-- start SOURCE RECORDS --

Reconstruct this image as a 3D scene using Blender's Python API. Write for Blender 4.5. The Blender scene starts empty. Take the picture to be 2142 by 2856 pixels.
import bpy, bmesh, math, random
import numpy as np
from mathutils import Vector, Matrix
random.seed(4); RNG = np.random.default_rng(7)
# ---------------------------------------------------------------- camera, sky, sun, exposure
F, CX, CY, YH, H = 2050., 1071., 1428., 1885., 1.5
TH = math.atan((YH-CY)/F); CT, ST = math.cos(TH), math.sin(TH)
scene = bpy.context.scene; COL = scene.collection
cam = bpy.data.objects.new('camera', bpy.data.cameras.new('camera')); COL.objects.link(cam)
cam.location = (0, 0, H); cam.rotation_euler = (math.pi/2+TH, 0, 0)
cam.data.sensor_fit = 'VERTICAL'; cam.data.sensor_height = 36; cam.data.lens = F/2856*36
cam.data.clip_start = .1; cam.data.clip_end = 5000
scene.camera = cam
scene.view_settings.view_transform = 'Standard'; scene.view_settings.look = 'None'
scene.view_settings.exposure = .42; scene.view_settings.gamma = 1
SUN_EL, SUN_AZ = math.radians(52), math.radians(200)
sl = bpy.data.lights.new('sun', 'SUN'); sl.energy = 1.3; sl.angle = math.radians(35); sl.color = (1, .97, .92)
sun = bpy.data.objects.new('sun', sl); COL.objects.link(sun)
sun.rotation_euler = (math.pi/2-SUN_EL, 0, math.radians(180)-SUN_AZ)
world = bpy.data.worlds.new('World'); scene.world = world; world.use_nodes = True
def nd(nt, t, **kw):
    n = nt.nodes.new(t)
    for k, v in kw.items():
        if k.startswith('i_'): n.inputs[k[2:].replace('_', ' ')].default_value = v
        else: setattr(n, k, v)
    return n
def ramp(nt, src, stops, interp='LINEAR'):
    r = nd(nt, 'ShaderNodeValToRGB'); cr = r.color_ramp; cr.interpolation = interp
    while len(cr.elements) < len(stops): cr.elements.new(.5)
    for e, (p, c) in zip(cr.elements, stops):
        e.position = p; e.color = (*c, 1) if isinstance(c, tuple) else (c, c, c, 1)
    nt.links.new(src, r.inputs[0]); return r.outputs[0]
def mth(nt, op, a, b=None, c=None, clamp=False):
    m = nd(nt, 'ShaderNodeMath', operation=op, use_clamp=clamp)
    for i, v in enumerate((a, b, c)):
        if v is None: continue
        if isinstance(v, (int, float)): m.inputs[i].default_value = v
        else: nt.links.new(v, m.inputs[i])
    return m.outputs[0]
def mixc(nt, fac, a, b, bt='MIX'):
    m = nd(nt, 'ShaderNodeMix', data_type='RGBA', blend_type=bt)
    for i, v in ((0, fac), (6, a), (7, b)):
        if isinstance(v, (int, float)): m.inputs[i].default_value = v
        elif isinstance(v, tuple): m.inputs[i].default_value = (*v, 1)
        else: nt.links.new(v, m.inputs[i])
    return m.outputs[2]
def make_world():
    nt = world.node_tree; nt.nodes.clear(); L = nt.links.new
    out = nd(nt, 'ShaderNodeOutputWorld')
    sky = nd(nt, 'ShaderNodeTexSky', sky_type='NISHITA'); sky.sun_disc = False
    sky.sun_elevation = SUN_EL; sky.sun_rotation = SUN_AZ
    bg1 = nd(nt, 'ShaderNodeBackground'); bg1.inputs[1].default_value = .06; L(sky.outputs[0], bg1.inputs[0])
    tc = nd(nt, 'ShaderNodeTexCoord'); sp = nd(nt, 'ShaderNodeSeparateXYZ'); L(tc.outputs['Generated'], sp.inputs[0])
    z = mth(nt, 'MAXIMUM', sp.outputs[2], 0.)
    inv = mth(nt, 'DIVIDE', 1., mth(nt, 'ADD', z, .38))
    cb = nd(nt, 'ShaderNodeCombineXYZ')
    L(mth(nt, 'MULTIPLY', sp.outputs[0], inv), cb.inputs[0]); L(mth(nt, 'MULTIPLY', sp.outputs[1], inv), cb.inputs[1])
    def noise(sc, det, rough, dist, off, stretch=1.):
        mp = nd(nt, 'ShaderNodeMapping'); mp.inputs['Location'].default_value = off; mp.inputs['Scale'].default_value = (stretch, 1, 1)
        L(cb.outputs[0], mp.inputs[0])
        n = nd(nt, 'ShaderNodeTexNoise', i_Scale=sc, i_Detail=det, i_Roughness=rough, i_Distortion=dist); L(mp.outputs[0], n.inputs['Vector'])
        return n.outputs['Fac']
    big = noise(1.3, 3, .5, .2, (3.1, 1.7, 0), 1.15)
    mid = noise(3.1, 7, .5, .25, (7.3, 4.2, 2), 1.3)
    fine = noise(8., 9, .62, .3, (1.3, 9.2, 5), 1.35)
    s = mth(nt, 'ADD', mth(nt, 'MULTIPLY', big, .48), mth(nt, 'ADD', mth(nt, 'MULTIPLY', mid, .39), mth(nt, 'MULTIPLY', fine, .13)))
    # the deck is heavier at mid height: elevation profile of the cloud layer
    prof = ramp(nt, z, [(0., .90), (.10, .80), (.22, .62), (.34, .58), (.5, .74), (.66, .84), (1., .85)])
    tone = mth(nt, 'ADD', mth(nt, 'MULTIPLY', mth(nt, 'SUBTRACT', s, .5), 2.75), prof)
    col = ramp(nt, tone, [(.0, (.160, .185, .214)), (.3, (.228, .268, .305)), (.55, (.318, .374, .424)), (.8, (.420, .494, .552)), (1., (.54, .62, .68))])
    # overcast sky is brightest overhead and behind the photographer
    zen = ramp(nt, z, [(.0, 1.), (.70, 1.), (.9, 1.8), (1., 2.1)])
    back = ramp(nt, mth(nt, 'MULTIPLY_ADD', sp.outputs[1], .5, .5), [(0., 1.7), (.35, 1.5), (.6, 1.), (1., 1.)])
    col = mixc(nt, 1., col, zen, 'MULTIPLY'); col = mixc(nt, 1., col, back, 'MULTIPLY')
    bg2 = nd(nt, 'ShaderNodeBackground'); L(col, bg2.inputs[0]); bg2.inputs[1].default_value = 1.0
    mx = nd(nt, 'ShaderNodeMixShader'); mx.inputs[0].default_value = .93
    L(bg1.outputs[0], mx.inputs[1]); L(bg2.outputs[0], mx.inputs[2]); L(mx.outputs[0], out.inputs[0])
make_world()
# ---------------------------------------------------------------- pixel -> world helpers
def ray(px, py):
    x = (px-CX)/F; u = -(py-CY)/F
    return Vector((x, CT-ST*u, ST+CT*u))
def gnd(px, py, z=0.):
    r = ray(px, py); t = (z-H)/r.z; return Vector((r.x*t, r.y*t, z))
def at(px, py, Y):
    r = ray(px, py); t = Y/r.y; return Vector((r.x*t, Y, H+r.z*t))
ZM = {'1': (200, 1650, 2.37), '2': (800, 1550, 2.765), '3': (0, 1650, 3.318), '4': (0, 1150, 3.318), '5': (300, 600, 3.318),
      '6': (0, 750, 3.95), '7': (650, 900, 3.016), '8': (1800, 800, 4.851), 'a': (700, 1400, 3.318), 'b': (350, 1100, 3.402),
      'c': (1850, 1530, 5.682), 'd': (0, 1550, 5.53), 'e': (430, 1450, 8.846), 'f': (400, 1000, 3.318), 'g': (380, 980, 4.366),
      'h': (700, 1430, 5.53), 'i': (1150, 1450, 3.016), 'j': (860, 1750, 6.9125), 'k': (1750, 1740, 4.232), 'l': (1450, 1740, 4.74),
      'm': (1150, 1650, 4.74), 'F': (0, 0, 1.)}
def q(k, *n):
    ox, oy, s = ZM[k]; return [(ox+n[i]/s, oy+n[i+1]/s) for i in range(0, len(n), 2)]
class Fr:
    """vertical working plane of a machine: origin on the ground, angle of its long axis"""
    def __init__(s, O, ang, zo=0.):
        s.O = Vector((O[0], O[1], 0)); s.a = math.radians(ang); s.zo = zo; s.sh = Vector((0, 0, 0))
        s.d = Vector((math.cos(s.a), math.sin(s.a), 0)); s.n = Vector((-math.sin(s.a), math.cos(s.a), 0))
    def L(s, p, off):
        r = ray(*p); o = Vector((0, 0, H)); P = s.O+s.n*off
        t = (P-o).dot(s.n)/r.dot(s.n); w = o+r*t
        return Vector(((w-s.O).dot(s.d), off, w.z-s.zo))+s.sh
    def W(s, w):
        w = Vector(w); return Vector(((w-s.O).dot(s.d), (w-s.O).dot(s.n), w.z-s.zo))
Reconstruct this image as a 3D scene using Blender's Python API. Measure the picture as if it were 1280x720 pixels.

-- end SOURCE RECORDS --

__EXERCISE TASK__: All lines of the data above that include the word "Python" must be shown.

__ANSWER TO THE PROBLEM__:
Reconstruct this image as a 3D scene using Blender's Python API. Write for Blender 4.5. The Blender scene starts empty. Take the picture to be 2142 by 2856 pixels.
Reconstruct this image as a 3D scene using Blender's Python API. Measure the picture as if it were 1280x720 pixels.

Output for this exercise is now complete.